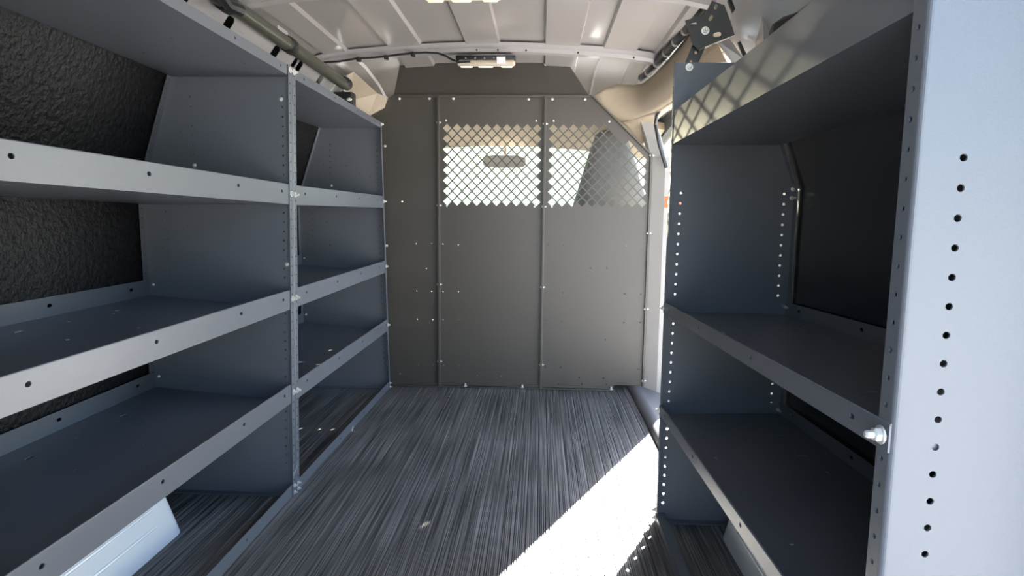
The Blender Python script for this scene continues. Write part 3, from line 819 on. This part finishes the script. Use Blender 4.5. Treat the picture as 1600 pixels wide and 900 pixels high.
# ------------------------------------------------------------------ outside shell and ground
bm = bmesh.new(); box(bm, -1.06, -1.03, -.16, 2.60, -.2, 1.30); box(bm, -1.06, -.88, -.16, 2.60, 1.29, 1.33); box(bm, -1.06, -.88, 2.60, 3.2, 1.13, 1.33); struct('wall_left_outer', bm, M_BODY, label='outer left side of the van')
bm = bmesh.new(); box(bm, .635, .665, .30, 1.47, -.2, 1.20); box(bm, .52, .66, .30, 2.60, 1.20, 1.33); box(bm, .53, .68, 2.60, 3.3, 1.18, 1.33); struct('wall_right_outer', bm, M_BODY, label='outer right side of the van')
bm = bmesh.new(); box(bm, -1.03, -.18, -.20, -.16, -.1, 1.33, .01); struct('door_3', bm, M_BODY, label='unseen closed left rear door, added to block light from behind')  # unseen door, added closed to dim the light on the left shelves
bm = bmesh.new(); box(bm, -60, 60, -60, 80, -.60, -.55); struct('ground', bm, M_GROUND)
M_WALLOUT = mat('cream_backdrop', (0.88, 0.80, 0.50), 0.9, var=0.06, scale=1.5)
bm = bmesh.new(); box(bm, -30, 26, 28, 34, -.55, 7.5); box(bm, -30.3, 26.3, 27.7, 34.3, 7.5, 7.9); struct('wall_backdrop', bm, M_WALLOUT, label='added pale building far ahead that cuts glare through the windscreen')  # building added to tame the glare seen through the mesh

# ------------------------------------------------------------------ light
EL = math.radians(25.0); AZ = math.radians(28.0)          # sun: ahead and to the right
sd = V((math.sin(AZ) * math.cos(EL), math.cos(AZ) * math.cos(EL), math.sin(EL)))
sl = bpy.data.lights.new('sun', 'SUN'); sl.energy = 105.0; sl.angle = math.radians(.55); sl.color = (1.0, .96, .90)
so = bpy.data.objects.new('sun', sl); COL.objects.link(so)
so.rotation_euler = sd.to_track_quat('Z', 'Y').to_euler()

gl = bpy.data.lights.new('sun_glint', 'SPOT'); gl.energy = 850.0; gl.spot_size = math.radians(9); gl.spot_blend = .8; gl.shadow_soft_size = .014; gl.color = (1, .90, .68)
go = bpy.data.objects.new('sun_glint', gl); COL.objects.link(go); go.location = (-1.95, 6.6, 1.11)   # spot lamp added in place of sunlight glinting off something ahead
go.rotation_euler = (go.location - V((.29, 1.15, .93))).to_track_quat('Z', 'Y').to_euler()
w = bpy.data.worlds.new('sky'); sc.world = w; w.use_nodes = True
nt = w.node_tree; bg = nt.nodes['Background']
sk = nt.nodes.new('ShaderNodeTexSky'); sk.sky_type = 'NISHITA'; sk.sun_disc = False
sk.sun_elevation = EL; sk.sun_rotation = AZ; sk.dust_density = 0.6; sk.ozone_density = 2.8; sk.air_density = 1.0; sk.altitude = 100
nt.links.new(sk.outputs['Color'], bg.inputs['Color']); bg.inputs['Strength'].default_value = 0.96

sc.view_settings.view_transform = 'Standard'; sc.view_settings.look = 'None'
sc.view_settings.exposure = 0.03; sc.view_settings.gamma = 1.0; sc.view_settings.use_curve_mapping = False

· · · · ·

- Given exercise:
Exactly as written, please give again the lines from the beginning of the listing through the line containing "so.rotation_euler = sd.to_track_quat('Z', 'Y').to_euler()", inclusive, without any pictures.

- Solution to the exercise:
The Blender Python script for this scene continues. Write part 3, from line 819 on. This part finishes the script. Use Blender 4.5. Treat the picture as 1600 pixels wide and 900 pixels high.
# ------------------------------------------------------------------ outside shell and ground
bm = bmesh.new(); box(bm, -1.06, -1.03, -.16, 2.60, -.2, 1.30); box(bm, -1.06, -.88, -.16, 2.60, 1.29, 1.33); box(bm, -1.06, -.88, 2.60, 3.2, 1.13, 1.33); struct('wall_left_outer', bm, M_BODY, label='outer left side of the van')
bm = bmesh.new(); box(bm, .635, .665, .30, 1.47, -.2, 1.20); box(bm, .52, .66, .30, 2.60, 1.20, 1.33); box(bm, .53, .68, 2.60, 3.3, 1.18, 1.33); struct('wall_right_outer', bm, M_BODY, label='outer right side of the van')
bm = bmesh.new(); box(bm, -1.03, -.18, -.20, -.16, -.1, 1.33, .01); struct('door_3', bm, M_BODY, label='unseen closed left rear door, added to block light from behind')  # unseen door, added closed to dim the light on the left shelves
bm = bmesh.new(); box(bm, -60, 60, -60, 80, -.60, -.55); struct('ground', bm, M_GROUND)
M_WALLOUT = mat('cream_backdrop', (0.88, 0.80, 0.50), 0.9, var=0.06, scale=1.5)
bm = bmesh.new(); box(bm, -30, 26, 28, 34, -.55, 7.5); box(bm, -30.3, 26.3, 27.7, 34.3, 7.5, 7.9); struct('wall_backdrop', bm, M_WALLOUT, label='added pale building far ahead that cuts glare through the windscreen')  # building added to tame the glare seen through the mesh

# ------------------------------------------------------------------ light
EL = math.radians(25.0); AZ = math.radians(28.0)          # sun: ahead and to the right
sd = V((math.sin(AZ) * math.cos(EL), math.cos(AZ) * math.cos(EL), math.sin(EL)))
sl = bpy.data.lights.new('sun', 'SUN'); sl.energy = 105.0; sl.angle = math.radians(.55); sl.color = (1.0, .96, .90)
so = bpy.data.objects.new('sun', sl); COL.objects.link(so)
so.rotation_euler = sd.to_track_quat('Z', 'Y').to_euler()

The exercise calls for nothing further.